National Oceanic and
Atmospheric Administration
United States Department of Commerce


FY 1987

Coastal winds of the southeast Alaska Peninsula

Macklin, S.A.

NOAA Tech. Memo. ERL PMEL-73, NTIS: PB87-206173, 131 pp (1987)

Hourly measurements of wind speed and wind direction from Cherni Island, Thin Point, Cold Bay, and Ugaiushak Island during the latter half of 1984 and the first half of 1985 show evidence of orographic steering of winds in the coastal zone. Surface wind directions at Cherni Island, Thin Point, and Cold Bay often were attributable--30% of the time at Cherni Island and Thin Point, 50% of the time at Cold Bay--to channeling of the wind by a gap in the Aleutian Range. At Ugaiushak Island 30% of surface winds came from the WNW. It is likely that these winds followed a convoluted path through the mountains from the Meshik River valley to the southwest. Representations of topographically undisturbed surface winds for the same four locations over the period June 1984 through May 1985 were produced by turning and reducing gradient winds computed from digitized, 6-hourly, sea-level-pressure analyses obtained from the U.S. Navy's Fleet Numerical Oceanography Center.
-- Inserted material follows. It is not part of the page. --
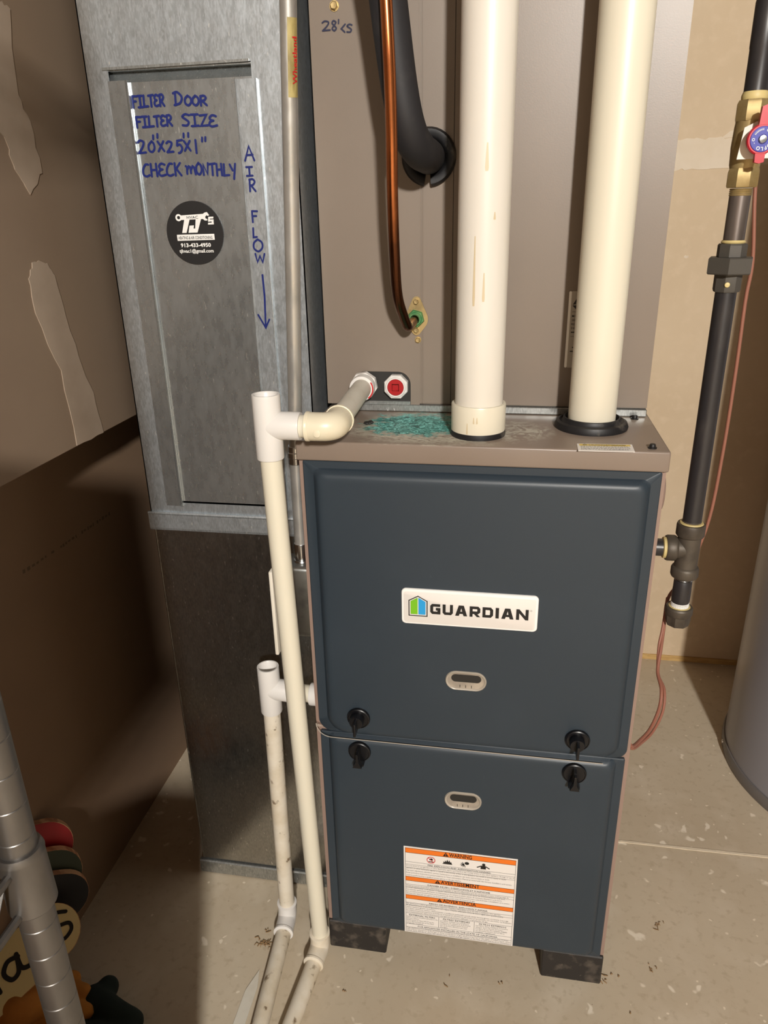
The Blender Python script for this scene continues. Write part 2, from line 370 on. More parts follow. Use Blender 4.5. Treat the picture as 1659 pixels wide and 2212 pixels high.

These wind estimates show a more evenly distributed wind direction population, with a slight tendency for winds to dominate from the NW and SE. Monthly correlation coefficients between measured and estimated u and v wind components ranged from 0.48 to 0.94. Because of anomalous winter and spring weather conditions, measured Cold Bay wind statistics for some months of the study do not compare favorably with climate averages. Yearly averages compare more favorably, and these statistics may be representative of normal conditions.